WASHINGTON (AP) President Barack Obama's plan to strike Islamic State militants is ruffling the usual left-right politics in several races that will decide control of the U.S. Senate in mid-term elections on Nov. 4.
Republicans who have criticized the president on a variety of issues for months have tamped down their rhetoric and, frequently, are avoiding taking a clear stand on his proposal. Some of the nation's most endangered incumbent Senate Democrats, meanwhile, have expressed skepticism to portions of Obama's plan, saying they fear a new plunge into a new Middle East war where supposed allies can become enemies.
Others want to talk about something else, or are trying to avoid talking about the issue at all.
The complexities, leading to mixed and cautious responses from both sides, mean the issue might not matter much at all come Election Day, when Republicans need a net gain of six seats to take control of the Senate.
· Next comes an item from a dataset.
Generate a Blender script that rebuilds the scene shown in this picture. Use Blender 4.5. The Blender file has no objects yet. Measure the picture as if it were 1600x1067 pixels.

The Nov. 4 vote is called a midterm election because it falls halfway through a president's four years in office. The vote will take place in a political climate that is deadlocked in partisanship worse than at any time in modern American history.
"I'm having a hard time seeing this as a game-changer," said William A. Galston, a Brookings Institution scholar and former Clinton White House adviser. "A lot of people who would have said 'hell no' to the president's speech were cheering him on."